At least one good thing came out of the election in Israel on Tuesday, when voters appeared to return Prime Minister Benjamin Netanyahu to power. Going forward, there will be a lot fewer illusions about the hawkish prime minister, who once supported a two-state solution with the Palestinians but explicitly rejected it during the campaign. It turns out that what Netanyahu’s critics have been saying about him all along was true: He is not a peace-maker, he’s purposefully undermined the viability of a future Palestinian state, and he’s willing to inflame racism to get elected.

It was in the final days of the campaign, in a desperate appeal to right-wing voters, that Netanyahu dropped the mask, and he can’t very well put it back on now by reversing himself again. The Israeli prime minister disavowed what has been American policy for two decades: that the only long-term solution for the region is two states, one Arab and one Jewish, coexisting side by side. Netanyahu once claimed to support that outcome too, while he and his supporters attempted to blame the Palestinians for the lack of progress toward achieving it. Plenty of Palestinians did oppose peace, and still do. But there’s now no way to point the finger entirely at them.

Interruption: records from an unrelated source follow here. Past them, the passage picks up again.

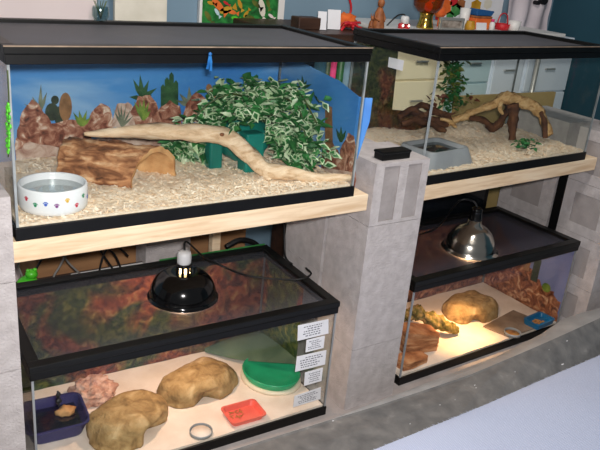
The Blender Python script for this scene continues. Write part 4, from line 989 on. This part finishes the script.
# lava lamp
t = thing('lava_lamp', 'amber lava lamp with orange wax and a brass base', 'lamp', (std(425, .84), .84, ST))
MB().lathe([(0, 0), (.036, 0), (.037, .004), (.030, .03), (.027, .05), (.032, .062), (.030, .066), (0, .066)], 28).build('base', 'gold', t)
MB().lathe([(0, .067), (.040, .067), (.060, .09), (.066, .13), (.058, .19), (.040, .28), (0, .28)], 28).build('bottle', 'amber', t)
mb = MB()
for k, (x, z, r_) in enumerate(((.0, .09, .018), (.016, .125, .015), (-.012, .15, .014), (.006, .19, .013))): mb.blob((x, -.004, z), (r_, r_, r_ * 1.2), 2, .15, 2, k)
mb.build('wax', 'wax', t)
MB().lathe([(0, .281), (.035, .281), (.028, .34), (0, .345)], 24).build('cap', 'gold', t)
# painted paper on the wall
pz = .28; a, b = at(441, 10, 1, 1.19).x, at(503, 10, 1, 1.19).x
t = thing('painted_paper', 'white sheet with painted orange and red flowers on the wall', 'paper', ((a + b) / 2, 1.19, pz))
MB().box((a, 1.197, pz), (b, 1.1995, .72)).build('sheet', 'paper', t, world=True)
for px, py, mt, s in ((440, 7, 'orange', 1.6), (436, 16, 'red', .9), (452, 10, 'leaf', 1.1), (457, 4, 'brown', .9), (472, 6, 'mustard', 1.1), (484, 4, 'beige', .9), (446, 16, 'leaf', .8), (450, 2, 'red', .8)):
    c = at(px + 4, py, 1, 1.1962); mb = MB(); mb.prism([c + V(math.cos(k * PI / 6) * .03 * s * (1 + .25 * (k % 2)), 0, math.sin(k * PI / 6) * .026 * s * (1 + .25 * (k % 2))) for k in range(12)], V(0, .0006, 0)); mb.build('painted_flower', mt, t, world=True)
ob('felt_ball', MB().blob((0, 0, .062), (.028, .024, .026), 3, .1, 2, 2).tube([(0, 0, 0), (.0, 0, .04)], .006, 8), 'orange', 'orange felt ball on a short stick beside the lava lamp', 'ornament', loc=(std(438, .92), .92, ST))
# silver photo frame
t = thing('photo_frame', 'silver photo frame standing on the white shelf', 'frame', (std(451, .8), .8, ST), -.1)
mb = MB(); W_, H_ = .066, .052
for q in (((-W_, -.006, 0), (-W_ + .012, .006, H_)), ((W_ - .012, -.006, 0), (W_, .006, H_)), ((-W_ + .012, -.006, 0), (W_ - .012, .006, .01)), ((-W_ + .012, -.006, H_ - .012), (W_ - .012, .006, H_))): mb.box(*q)
mb.build('frame', 'silver', t, .002); MB().box((-W_ + .012, -.002, .01), (W_ - .012, .003, H_ - .012)).build('photograph', 'photo', t)
MB().box((-.01, .006, 0), (.01, .03, .004)).build('stand', 'silver', t)
def pot(px, y, r_, h, mat, label, name='cup', z0=None):
    return ob(name, MB().lathe([(0, 0), (r_ * .85, 0), (r_, h), (r_ - .003, h), (r_ * .85 - .003, .004), (0, .004)], 24), mat, label, 'cup', loc=(std(px, y), y, ST if z0 is None else z0))
pot(463, .9, .024, .085, 'white_plain', 'white cup behind the silver photo frame')
t = thing('storage_tin', 'orange and brown tin under the blue cloth boat', 'tin', (std(478, .88), .88, ST))
MB().box((-.05, -.03, 0), (.05, .03, .05)).build('tin_body', 'orange', t, .004); MB().box((-.052, -.032, .048), (.052, .032, .058)).build('tin_lid', 'brown', t, .003)
mb = MB().prism([V(-.05, -.025, 0), V(.045, -.025, 0), V(.062, -.025, .022), V(-.055, -.025, .03)], V(0, .05, 0)); ob('cloth_boat', mb, 'blue_cloth', 'blue cloth boat shape lying on the orange tin', 'ornament', loc=(std(479, .88), .88, ST + .0585), bevel=.004)
ob('mustard_jar', MB().lathe([(0, 0), (.022, 0), (.024, .02), (.018, .034), (.018, .04), (0, .04)], 20), 'mustard', 'mustard yellow jar in front of the orange tin', 'jar', loc=(std(470, .81), .81, ST))
card(482, .79, ST, .062, .034, .2, 'small blank white card leaning before the orange tin')
t = thing('white_bottle', 'small white bottle right of the blank card', 'bottle', (std(492, .82), .82, ST))
MB().lathe([(0, 0), (.012, 0), (.013, .03), (.008, .038), (0, .038)], 18).build('bottle_body', 'white_plain', t); MB().lathe([(0, .0385), (.0075, .0385), (.0075, .05), (0, .05)], 14).build('bottle_cap', 'pink', t)
t = thing('red_basket', 'red basket with a looped handle on the white shelf', 'basket', (std(502, .86), .86, ST))
MB().lathe([(0, 0), (.03, 0), (.037, .028), (.034, .028), (.028, .004), (0, .004)], 24).build('basket_body', 'red', t); MB().tube(spline([(-.034, 0, .028), (-.025, 0, .062), (0, 0, .074), (.025, 0, .062), (.034, 0, .028)]), .003, 6).build('handle', 'red', t)
pot(514, .83, .03, .045, 'white_plain', 'wide white cup at the right end of the shelf')
# white cloth hanging on the wall
def cl(u, v):
    x0, x1 = 2.73, 3.08; z1, z0 = .78, .265
    z = z1 + (z0 - z1) * v - (.03 * math.sin(u * 5) if v == 1 else 0)
    return V(x0 + (x1 - x0) * u, 1.17 - .012 * (1 + math.sin(u * 17 + v * 2)) - .01 * noise.noise(V(u * 5, v * 6, 3)), z)
mb = MB().grid(60, 30, cl); mb.grid(60, 30, lambda u, v: cl(1 - u, v) + V(0, .004, 0))
for f_, c_ in (((545, 1), .026), ((539, 3), .014)):
    q = at(*f_, 1, 1.135); mb.prism([q + V(math.cos(k * PI / 5) * c_, 0, math.sin(k * PI / 5) * c_ * .8) for k in range(10)], V(0, .03, 0), 1)
ob('hanging_cloth', mb, ['bag', 'black_print'], 'pinkish white cloth with a dark spot hanging beside the teal wall', 'cloth')
# things behind the lower tanks
ob('cardboard_box', MB().box((.20, .70, ZF), (.98, .95, -.27)), 'card', 'brown cardboard box behind the black lamp tank', 'box', bevel=.004)
ob('concrete_block', MB().box((.535, .60, ZF), (.70, .695, -.2)), 'block', 'grey concrete block standing on end behind the black lamp', 'block', 'concrete blocks of the stand', bevel=.003)
ob('wooden_post', MB().box((.762, .555, ZF), (.794, .585, -.052)), 'pine', 'pale wooden post holding up the board behind the black lamp', 'post', bevel=.002)
ob('plywood_sheet', MB().box((2.08, .60, ZF), (2.17, .62, -.16)), 'tan_board', 'tan panel beside the pillar behind the chrome lamp', 'board', bevel=.002)
t = thing('dark_television', 'dark television behind the chrome lamp tank', 'television', (1.66, .56, ZF))
MB().box((1.25, .49, -.735), (2.07, .585, -.20)).build('television_body', 'frame', t, .006, True); MB().box((1.28, .487, -.72), (2.04, .4895, -.23)).build('television_screen', 'plate', t, world=True); MB().box((1.5, .54, ZF), (1.85, .59, -.75)).build('television_stand', 'frame', t, .004, True)
ob('power_strip', MB().box((-.12, -.008, 0), (.12, .008, .010)), 'white_plain', 'white power strip lying behind the lower lid', 'power strip', loc=(0, 0, 0), bevel=.004)
ps = bpy.data.objects['power_strip']; ps.location = ((at(75, 275, 1, .56) + at(140, 262, 1, .56)) / 2); ps.location.z -= .01; ps.rotation_euler = (0, 0, 0)
zsh = ps.location.z
ob('rear_ledge', MB().box((.0, .50, zsh - .03), (.52, .595, zsh - .0005)), 'dark_wood', 'dark wooden ledge behind the lower lid carrying the power strip', 'ledge', bevel=.002)
t = thing('storage_crate', 'dark crate under the rear ledge behind the lower tank', 'crate', (.26, .55, ZF))
MB().box((.02, .535, ZF), (.50, .59, zsh - .031)).build('crate_body', 'dark_wood', t, .003, True)
mats_c = ['cord', 'cord_grey', 'cord', 'cord_grey', 'cord', 'cord', 'cord_grey']
lab = ['black cable arching over the power strip nearest the lamp', 'grey cable crossing behind the lower lid', 'black cable curling down to the lime frog', 'grey cable standing up beside the crossed cables', 'black cable bundle plugged into the power strip', 'second black cable looping from the power strip plugs', 'pale grey cable at the far left behind the lid']
cp = [[(128, 256), (116, 246), (106, 250), (100, 268)], [(58, 246), (68, 262), (80, 274)], [(48, 250), (40, 262), (34, 274)], [(70, 246), (60, 266), (54, 276)], [(100, 250), (108, 262), (112, 268)], [(104, 246), (114, 254), (120, 266)], [(24, 256), (18, 264), (22, 276)]]
for m_, l_, c_ in zip(mats_c, lab, cp):
    q = [at(x, y, 1, .54) for x, y in c_]; q.append(V(q[-1].x, .54, zsh + .004))
    ob('cable', MB().tube(spline(q), .0035, 6), m_, l_, 'cable', 'loose cables behind the lower lid')
ob('black_hose', MB().tube(spline([at(226, 247, 1, .56), at(240, 240, 1, .56), at(254, 243, 1, .56), at(262, 252, 1, .56), at(264, 262, 1, .56)]), .010, 10), 'cord', 'thick black hose arching behind the wooden post', 'hose')
t = thing('toy_frog', 'lime green round toy frog behind the left corner of the lower lid', 'toy', (at(27, 276, 1, .53).x, .53, zsh))
MB().blob((0, 0, .022), (.03, .022, .022), 3, .1, 2, 1).build('body', 'leaf_lime', t); MB().blob((.012, -.005, .05), (.018, .016, .016), 3, .05, 2, 2).build('head', 'leaf_lime', t)
for s in (-1, 1):
    MB().blob((.012 + s * .010, -.008, .065), (.006, .006, .006), 2, 0).build('eye', 'leaf_lime', t); MB().blob((s * .03, -.012, .008), (.018, .01, .008), 2, .1, 2, 3).build('foot', 'leaf_lime', t)

# ------------------------------------------------------------------ light
def area(name, loc_, target, size, power, col):
    l = bpy.data.lights.new(name, 'AREA'); l.shape = 'DISK'; l.size = size; l.energy = power; l.color = col
    o = bpy.data.objects.new(name, l); COL.objects.link(o); o.location = loc_; o.rotation_euler = (Vector(target) - Vector(loc_)).to_track_quat('-Z', 'Y').to_euler(); return o
area('camera_flash', CAM + UP * .055 + RT * .03 - FW * .02, CAM + FW * 2, .06, 37, (1, .97, .95))
area('overhead_fill', (.9, -.6, 2.0), (1.0, .3, 0), .5, 30, (1, .94, .88))  # added fill light from above; no such lamp is in view
def bulb(c, power, col):
    l = bpy.data.lights.new('heat_bulb', 'POINT'); l.energy = power; l.color = col; l.shadow_soft_size = .02
    o = bpy.data.objects.new('heat_bulb', l); COL.objects.link(o); o.location = c + V(0, 0, .018)
bulb(LAMP1, 10.5, (1, .66, .46)); bulb(LAMP2, 15, (1, .56, .27))
l = bpy.data.lights.new('heat_spot', 'SPOT'); l.energy = 130; l.color = (1, .58, .25); l.spot_size = math.radians(62); l.spot_blend = 1; l.shadow_soft_size = .015
o = bpy.data.objects.new('heat_spot', l); COL.objects.link(o); o.location = LAMP2 + V(0, 0, .02); o.rotation_euler = (at(458, 334, 2, S0) - o.location).to_track_quat('-Z', 'Y').to_euler()
w = bpy.data.worlds.new('world'); SC.world = w; w.use_nodes = True
w.node_tree.nodes['Background'].inputs['Color'].default_value = (.9, .95, 1, 1); w.node_tree.nodes['Background'].inputs['Strength'].default_value = .13

SC.view_settings.view_transform = 'Standard'; SC.view_settings.look = 'None'; SC.view_settings.gamma = 1; SC.view_settings.exposure = 0
SC.cycles.transparent_max_bounces = 48; SC.cycles.max_bounces = 6; SC.cycles.use_denoising = True
SC.cycles.sample_clamp_indirect = 4; SC.cycles.caustics_reflective = False; SC.cycles.caustics_refractive = False
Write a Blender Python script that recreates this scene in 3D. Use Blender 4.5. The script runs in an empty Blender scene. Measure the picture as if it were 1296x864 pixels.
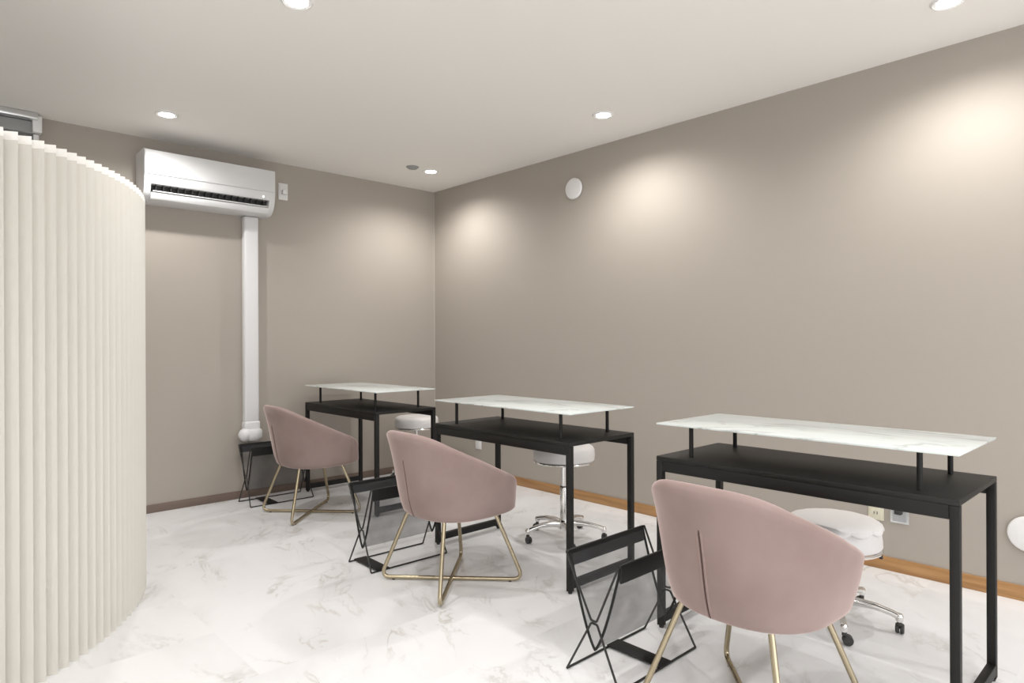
import bpy, bmesh, math, random
from mathutils import Vector, Matrix
random.seed(4)
S = bpy.context.scene
COL = S.collection
PI = math.pi

# ------------------------------------------------------------------ room
XR, YB, H = 3.60, 4.895, 2.5345        # right wall, back wall, ceiling height
XL, YF = -1.95, -2.6
CAM_H = 1.15

# ------------------------------------------------------------------ helpers
def tag(o, label=None, cat=None, group=None, kind=None):
    if label: o['label'] = label
    if cat: o['category'] = cat
    if group: o['group'] = group
    if kind: o['kind'] = kind
    return o

def thing(name, label, cat, loc=(0, 0, 0), rz=0.0, group=None):
    o = bpy.data.objects.new(name, None)
    o.empty_display_size = 0.1
    COL.objects.link(o)
    o.location = loc
    o.rotation_euler = (0, 0, rz)
    return tag(o, label, cat, group)

def obj(name, bm, mat, parent=None, smooth=38.0):
    me = bpy.data.meshes.new(name)
    bmesh.ops.recalc_face_normals(bm, faces=bm.faces[:])
    bm.to_mesh(me)
    bm.free()
    if mat is not None:
        me.materials.append(mat)
    if smooth:
        me.polygons.foreach_set('use_smooth', [True] * len(me.polygons))
        me.set_sharp_from_angle(angle=math.radians(smooth))
    o = bpy.data.objects.new(name, me)
    COL.objects.link(o)
    if parent is not None:
        o.parent = parent
    return o

def copy_tree(o, parent=None):
    c = o.copy()
    COL.objects.link(c)
    if parent is not None:
        c.parent = parent
    for ch in o.children:
        copy_tree(ch, c)
    return c

def NB():
    return bmesh.new()

def box(bm, x0, x1, y0, y1, z0, z1, bevel=0.0, seg=2):
    vs = [bm.verts.new((x, y, z)) for x in (x0, x1) for y in (y0, y1) for z in (z0, z1)]
    idx = [(0, 1, 3, 2), (4, 6, 7, 5), (0, 4, 5, 1), (2, 3, 7, 6), (0, 2, 6, 4), (1, 5, 7, 3)]
    fs = [bm.faces.new([vs[i] for i in q]) for q in idx]
    if bevel > 0:
        es = list({e for f in fs for e in f.edges})
        bmesh.ops.bevel(bm, geom=es, offset=bevel, segments=seg, profile=0.5, affect='EDGES', clamp_overlap=True)
    return bm

def fillet(pts, r, n=6, closed=False):
    """round the corners of a polyline"""
    P = [Vector(p) for p in pts]
    out = []
    N = len(P)
    for i, p in enumerate(P):
        if not closed and i in (0, N - 1):
            out.append(p)
            continue
        a, b = P[(i - 1) % N], P[(i + 1) % N]
        da, db = (a - p), (b - p)
        la, lb = da.length, db.length
        da.normalize(); db.normalize()
        ang = da.angle(db)
        if ang > PI - 0.02:
            out.append(p)
            continue
        d = min(r / math.tan(ang / 2), la * 0.48, lb * 0.48)
        s, e = p + da * d, p + db * d
        for k in range(n + 1):
            t = k / n
            out.append((1 - t) ** 2 * s + 2 * t * (1 - t) * p + t * t * e)
    return out

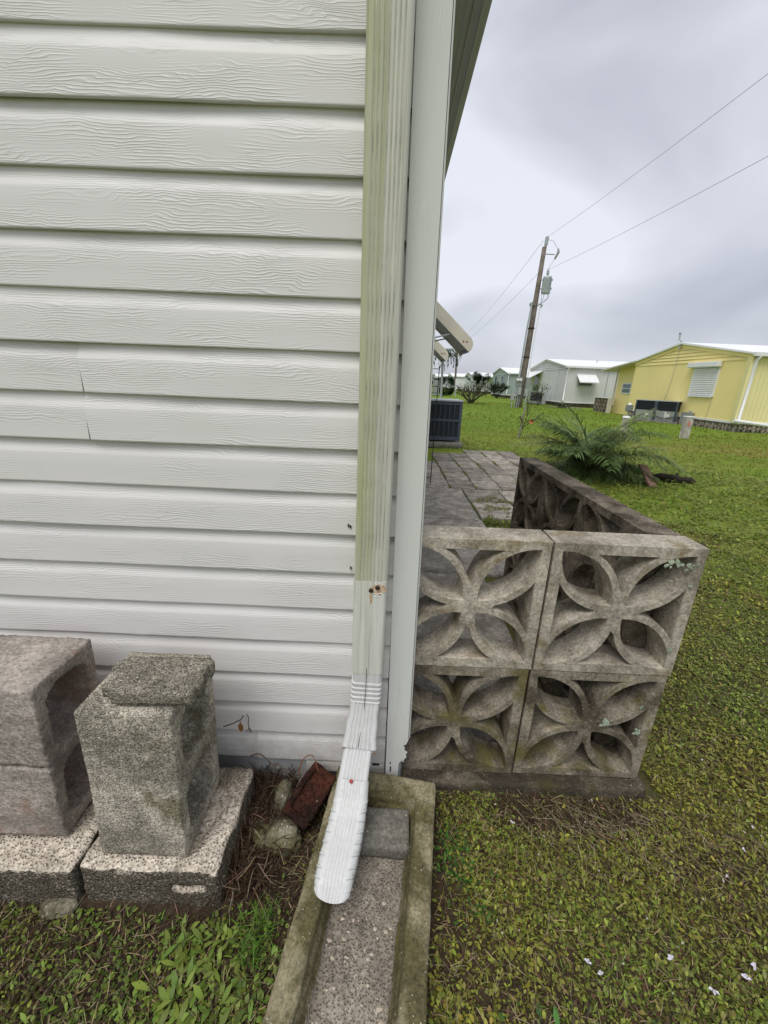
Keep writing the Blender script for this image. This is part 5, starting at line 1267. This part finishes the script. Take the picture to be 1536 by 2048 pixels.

Still, a two-state solution remains by far the best outcome, and Netanyahu’s about-face is no reason for President Obama to follow suit. Neither Netanyahu nor the Palestinians who are opposed to negotiations have outlined a credible alternative, which can only mean a continuation of the status quo. That would keep Palestinian Arab land under Israeli military occupation while continuing to deprive its residents of fundamental political rights. And it would keep both Israelis and Palestinians on a pathway to a dismal future: As the number of disenfranchised Palestinian Arabs living under military occupation grows, Israel’s democracy weakens step by step.

For the United States, Netanyahu’s flip-flop on the Palestinians forces it to recalibrate its diplomacy. For instance, in the past the United States has resisted efforts to address the conflict in the United Nations, calling instead for the two sides to reach a deal through direct negotiation. That was a credible argument, but only as long as the two sides actually shared the same goal. It’s no longer possible to believe that Netanyahu does. Many of the anti-Israel resolutions that go before the United Nations are ill-considered, and deserve the American veto, but the United States can no longer justify blanket opposition to international involvement by calling for a negotiated settlement instead.


Netanyahu’s opposition to a Palestinian state is premised on the belief that Israel can never be secure with a hostile country on its doorstep, able to lob rockets into Israeli cities. But the Palestinians have legitimate needs too, and keeping them in a state of semi-permanent military occupation has its own dangers. It contradicts the basic values that the United States champions elsewhere in the world, and also feeds anti-Western and anti-American sentiment. Netanyahu, it’s clear, disagrees. But the United States now has to find a way to work around him toward a peaceful two-state solution.